Rock Hudson

Ice Station Zebra (1968)

Ice Station Zebra (1968)

(On Cable TV, September 2019) Some movies pass into legend solely based on their fandom, and so one of the most interesting facts about Ice Station Zebra is how it was billionaire Howard Hugues’s favourite movie when he was in his reclusive phase—so much so that he took advantage of owning a local TV station by calling them to request that the film be shown in a loop all night long. (Later, he set himself up a private movie theatre and reportedly ran the film 150 times in the final months before his death.) Crazily enough, you can see in the film some of what may have attracted him to it.
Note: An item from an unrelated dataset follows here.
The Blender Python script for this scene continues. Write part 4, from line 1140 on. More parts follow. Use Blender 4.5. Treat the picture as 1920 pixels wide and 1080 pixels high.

Adapted from an Alistair MacLean novel, Ice Station Zebra could justifiably be called a forerunner of the modern techno-thriller genre: Predicated on a high-tech plot device (a top-secret capsule from a satellite having crash-landed in the Arctic) and bolstered by good old-fashioned cold-war thriller elements (Americans vs. the Soviets, racing in submarines to retrieve the capsule), it blends the environmental hazards of polar conditions with human traitors and time-ticking suspense. It’s a high-octane thriller even by modern standards, and having a cast of big names (Rock Hudson, Ernest Borgnine and Patrick McGoohan) as headliners only helps. Shot in luscious 70 mm with then-terrific special effects, there’s a crispness to the cinematography (even on TV!) that does betray is studio-bound production. It’s hard to avoid thinking that if Howard Hugues had stayed in the movie business without going crazy, he probably would have gravitated to engineering-heavy big-thrill films such as Ice Station Zebra. Would an elderly Hugues have enjoyed things like The Hunt for Red October? Almost certainly. And while the movie will never attract as famous a fan again, you can have a look and see what the fuss was about.

Giant (1956)

Giant (1956)

(On Cable TV, May 2018) As a swan song for James Dean, Giant is a fitting statement. A vast family generational drama set in the vast expanses of oil-rich Texas, Giant begins as our newlywed heroine (the ever-captivating Elizabeth Taylor) moves from the East Coast to arid Texas, and befriends a ranch hand (Dean). One semi-accidental death later, the ranch hand inherits some land that proves to be soaked with oil. Over the next few decades, he develops an empire, leading to a climactic confrontation at the opening of his grand hotel where long-held feuds are detonated. Dean manages to play both a young cowboy and an aging industrialist, holding his own not only against Taylor, but also Rock Hudson as the ranch owner who ends up butting heads with his ex-employee. If Giant has a flaw, it’s that it’s a really, really long movie at three hours and twenty-one minutes. I don’t mind the multi-decade scope as much as the length of each individual scene—time and time again, the film takes forever to make a point that could have been made far more efficiently. Surprisingly enough, I don’t quite dislike Dean’s performance—he’s mopey in the film’s first half, but rural mopey rather than urban mopey or suburban mopey such as in his other two films and as such sidesteps his caricatures that have emerged since then. In the film’s last half, he effectively becomes a drunken unhappy industrialist and actually sells the role rather well despite playing decades older than he was at the time. My other issue with Giant is how it doesn’t reach a climax as much as it blows up over a lengthy period at the hotel, then moves to a roadside diner for a moral climax that actually makes the film’s conclusion feel far smaller. That’s what you get from working from a novel as source material, though—whether you have the guts to change what doesn’t make sense on the screen, or you get criticized for it. The film has endured rather well—its anti-racism streak is still surprisingly relevant, and its anti-sexism message also comes across. The film also shows with a decent amount of detail the transition from Texas’ ranching heritage to its more modern oil extraction boom. I may not like Giant all that much, but I respect it a lot, and I frankly find it disappointing that it got beaten by as frothy a spectacle as Around the World in 80 Days for the Best Picture Oscar.